[Scenes as source code]
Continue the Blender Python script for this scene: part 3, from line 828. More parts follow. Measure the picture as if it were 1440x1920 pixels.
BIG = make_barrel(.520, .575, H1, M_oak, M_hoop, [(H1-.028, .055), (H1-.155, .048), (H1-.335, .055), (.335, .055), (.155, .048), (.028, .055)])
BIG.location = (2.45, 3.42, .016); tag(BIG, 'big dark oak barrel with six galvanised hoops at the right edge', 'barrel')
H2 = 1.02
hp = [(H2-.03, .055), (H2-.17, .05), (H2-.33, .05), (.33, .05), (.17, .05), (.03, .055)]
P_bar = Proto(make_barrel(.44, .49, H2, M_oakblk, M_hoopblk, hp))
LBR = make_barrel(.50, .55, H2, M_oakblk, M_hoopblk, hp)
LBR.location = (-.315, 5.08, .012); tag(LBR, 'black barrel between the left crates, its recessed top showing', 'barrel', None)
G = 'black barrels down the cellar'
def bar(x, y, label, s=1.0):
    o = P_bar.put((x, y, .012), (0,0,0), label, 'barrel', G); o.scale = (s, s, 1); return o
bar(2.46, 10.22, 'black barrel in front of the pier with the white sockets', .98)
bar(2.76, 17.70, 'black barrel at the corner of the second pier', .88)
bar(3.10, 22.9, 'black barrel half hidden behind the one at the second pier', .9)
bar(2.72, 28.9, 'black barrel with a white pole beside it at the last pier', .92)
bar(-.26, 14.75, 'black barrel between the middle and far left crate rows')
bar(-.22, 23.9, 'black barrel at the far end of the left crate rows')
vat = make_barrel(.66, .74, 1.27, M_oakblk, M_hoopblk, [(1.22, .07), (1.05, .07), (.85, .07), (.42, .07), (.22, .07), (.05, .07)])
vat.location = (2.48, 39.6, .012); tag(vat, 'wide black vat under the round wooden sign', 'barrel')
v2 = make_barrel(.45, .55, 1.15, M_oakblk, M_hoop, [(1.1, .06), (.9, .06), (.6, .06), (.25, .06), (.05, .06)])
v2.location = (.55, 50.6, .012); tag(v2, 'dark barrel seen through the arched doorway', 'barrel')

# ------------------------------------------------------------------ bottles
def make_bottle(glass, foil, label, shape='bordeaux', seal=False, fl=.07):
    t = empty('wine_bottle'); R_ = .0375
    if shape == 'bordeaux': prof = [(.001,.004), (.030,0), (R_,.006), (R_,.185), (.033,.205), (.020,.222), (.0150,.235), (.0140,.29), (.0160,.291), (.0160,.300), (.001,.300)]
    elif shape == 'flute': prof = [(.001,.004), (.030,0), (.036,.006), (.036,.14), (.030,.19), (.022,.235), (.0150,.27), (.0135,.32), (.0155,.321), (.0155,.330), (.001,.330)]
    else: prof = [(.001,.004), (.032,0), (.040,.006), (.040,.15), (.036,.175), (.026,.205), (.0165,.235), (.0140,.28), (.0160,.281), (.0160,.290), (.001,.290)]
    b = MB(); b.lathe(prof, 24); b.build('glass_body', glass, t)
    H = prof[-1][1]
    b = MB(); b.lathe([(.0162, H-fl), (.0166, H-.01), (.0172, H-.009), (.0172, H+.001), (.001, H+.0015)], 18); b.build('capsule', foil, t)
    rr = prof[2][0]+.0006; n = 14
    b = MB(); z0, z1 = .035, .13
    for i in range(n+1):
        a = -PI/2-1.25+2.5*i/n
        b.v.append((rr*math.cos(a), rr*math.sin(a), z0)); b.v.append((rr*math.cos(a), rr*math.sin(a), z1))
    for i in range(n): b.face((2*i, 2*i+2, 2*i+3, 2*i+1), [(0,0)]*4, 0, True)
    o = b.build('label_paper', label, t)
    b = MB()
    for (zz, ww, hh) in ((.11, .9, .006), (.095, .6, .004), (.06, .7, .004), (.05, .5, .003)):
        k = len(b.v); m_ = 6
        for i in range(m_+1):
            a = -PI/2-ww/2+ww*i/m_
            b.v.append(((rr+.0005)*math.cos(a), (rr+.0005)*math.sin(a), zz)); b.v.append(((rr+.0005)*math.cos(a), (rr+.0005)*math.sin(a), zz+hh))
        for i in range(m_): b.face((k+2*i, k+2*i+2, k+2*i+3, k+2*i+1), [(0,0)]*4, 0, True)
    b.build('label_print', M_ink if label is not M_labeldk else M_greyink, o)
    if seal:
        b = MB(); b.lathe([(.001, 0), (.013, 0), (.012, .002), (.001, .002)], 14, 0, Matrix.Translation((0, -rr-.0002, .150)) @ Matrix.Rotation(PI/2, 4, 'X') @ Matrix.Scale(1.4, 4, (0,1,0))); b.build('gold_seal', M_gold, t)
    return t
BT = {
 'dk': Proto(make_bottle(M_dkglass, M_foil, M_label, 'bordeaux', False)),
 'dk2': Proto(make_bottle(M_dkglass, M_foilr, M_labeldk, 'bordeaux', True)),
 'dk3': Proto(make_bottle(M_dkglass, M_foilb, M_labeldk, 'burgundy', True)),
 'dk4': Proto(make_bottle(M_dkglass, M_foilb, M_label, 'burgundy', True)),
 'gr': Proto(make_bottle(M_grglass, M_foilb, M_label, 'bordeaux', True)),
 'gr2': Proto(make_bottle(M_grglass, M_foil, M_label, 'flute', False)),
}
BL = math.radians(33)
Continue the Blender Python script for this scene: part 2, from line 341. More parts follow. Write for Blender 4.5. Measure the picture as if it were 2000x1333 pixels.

**YOUR INSTRUCTIONS**.
Output the full listing without altering anything.

**SOLUTION FOR THIS EXERCISE**.
Continue the Blender Python script for this scene: part 3, from line 828. More parts follow. Measure the picture as if it were 1440x1920 pixels.
BIG = make_barrel(.520, .575, H1, M_oak, M_hoop, [(H1-.028, .055), (H1-.155, .048), (H1-.335, .055), (.335, .055), (.155, .048), (.028, .055)])
BIG.location = (2.45, 3.42, .016); tag(BIG, 'big dark oak barrel with six galvanised hoops at the right edge', 'barrel')
H2 = 1.02
hp = [(H2-.03, .055), (H2-.17, .05), (H2-.33, .05), (.33, .05), (.17, .05), (.03, .055)]
P_bar = Proto(make_barrel(.44, .49, H2, M_oakblk, M_hoopblk, hp))
LBR = make_barrel(.50, .55, H2, M_oakblk, M_hoopblk, hp)
LBR.location = (-.315, 5.08, .012); tag(LBR, 'black barrel between the left crates, its recessed top showing', 'barrel', None)
G = 'black barrels down the cellar'
def bar(x, y, label, s=1.0):
    o = P_bar.put((x, y, .012), (0,0,0), label, 'barrel', G); o.scale = (s, s, 1); return o
bar(2.46, 10.22, 'black barrel in front of the pier with the white sockets', .98)
bar(2.76, 17.70, 'black barrel at the corner of the second pier', .88)
bar(3.10, 22.9, 'black barrel half hidden behind the one at the second pier', .9)
bar(2.72, 28.9, 'black barrel with a white pole beside it at the last pier', .92)
bar(-.26, 14.75, 'black barrel between the middle and far left crate rows')
bar(-.22, 23.9, 'black barrel at the far end of the left crate rows')
vat = make_barrel(.66, .74, 1.27, M_oakblk, M_hoopblk, [(1.22, .07), (1.05, .07), (.85, .07), (.42, .07), (.22, .07), (.05, .07)])
vat.location = (2.48, 39.6, .012); tag(vat, 'wide black vat under the round wooden sign', 'barrel')
v2 = make_barrel(.45, .55, 1.15, M_oakblk, M_hoop, [(1.1, .06), (.9, .06), (.6, .06), (.25, .06), (.05, .06)])
v2.location = (.55, 50.6, .012); tag(v2, 'dark barrel seen through the arched doorway', 'barrel')

# ------------------------------------------------------------------ bottles
def make_bottle(glass, foil, label, shape='bordeaux', seal=False, fl=.07):
    t = empty('wine_bottle'); R_ = .0375
    if shape == 'bordeaux': prof = [(.001,.004), (.030,0), (R_,.006), (R_,.185), (.033,.205), (.020,.222), (.0150,.235), (.0140,.29), (.0160,.291), (.0160,.300), (.001,.300)]
    elif shape == 'flute': prof = [(.001,.004), (.030,0), (.036,.006), (.036,.14), (.030,.19), (.022,.235), (.0150,.27), (.0135,.32), (.0155,.321), (.0155,.330), (.001,.330)]
    else: prof = [(.001,.004), (.032,0), (.040,.006), (.040,.15), (.036,.175), (.026,.205), (.0165,.235), (.0140,.28), (.0160,.281), (.0160,.290), (.001,.290)]
    b = MB(); b.lathe(prof, 24); b.build('glass_body', glass, t)
    H = prof[-1][1]
    b = MB(); b.lathe([(.0162, H-fl), (.0166, H-.01), (.0172, H-.009), (.0172, H+.001), (.001, H+.0015)], 18); b.build('capsule', foil, t)
    rr = prof[2][0]+.0006; n = 14
    b = MB(); z0, z1 = .035, .13
    for i in range(n+1):
        a = -PI/2-1.25+2.5*i/n
        b.v.append((rr*math.cos(a), rr*math.sin(a), z0)); b.v.append((rr*math.cos(a), rr*math.sin(a), z1))
    for i in range(n): b.face((2*i, 2*i+2, 2*i+3, 2*i+1), [(0,0)]*4, 0, True)
    o = b.build('label_paper', label, t)
    b = MB()
    for (zz, ww, hh) in ((.11, .9, .006), (.095, .6, .004), (.06, .7, .004), (.05, .5, .003)):
        k = len(b.v); m_ = 6
        for i in range(m_+1):
            a = -PI/2-ww/2+ww*i/m_
            b.v.append(((rr+.0005)*math.cos(a), (rr+.0005)*math.sin(a), zz)); b.v.append(((rr+.0005)*math.cos(a), (rr+.0005)*math.sin(a), zz+hh))
        for i in range(m_): b.face((k+2*i, k+2*i+2, k+2*i+3, k+2*i+1), [(0,0)]*4, 0, True)
    b.build('label_print', M_ink if label is not M_labeldk else M_greyink, o)
    if seal:
        b = MB(); b.lathe([(.001, 0), (.013, 0), (.012, .002), (.001, .002)], 14, 0, Matrix.Translation((0, -rr-.0002, .150)) @ Matrix.Rotation(PI/2, 4, 'X') @ Matrix.Scale(1.4, 4, (0,1,0))); b.build('gold_seal', M_gold, t)
    return t
BT = {
 'dk': Proto(make_bottle(M_dkglass, M_foil, M_label, 'bordeaux', False)),
 'dk2': Proto(make_bottle(M_dkglass, M_foilr, M_labeldk, 'bordeaux', True)),
 'dk3': Proto(make_bottle(M_dkglass, M_foilb, M_labeldk, 'burgundy', True)),
 'dk4': Proto(make_bottle(M_dkglass, M_foilb, M_label, 'burgundy', True)),
 'gr': Proto(make_bottle(M_grglass, M_foilb, M_label, 'bordeaux', True)),
 'gr2': Proto(make_bottle(M_grglass, M_foil, M_label, 'flute', False)),
}
BL = math.radians(33)
Continue the Blender Python script for this scene: part 2, from line 341. More parts follow. Write for Blender 4.5. Measure the picture as if it were 2000x1333 pixels.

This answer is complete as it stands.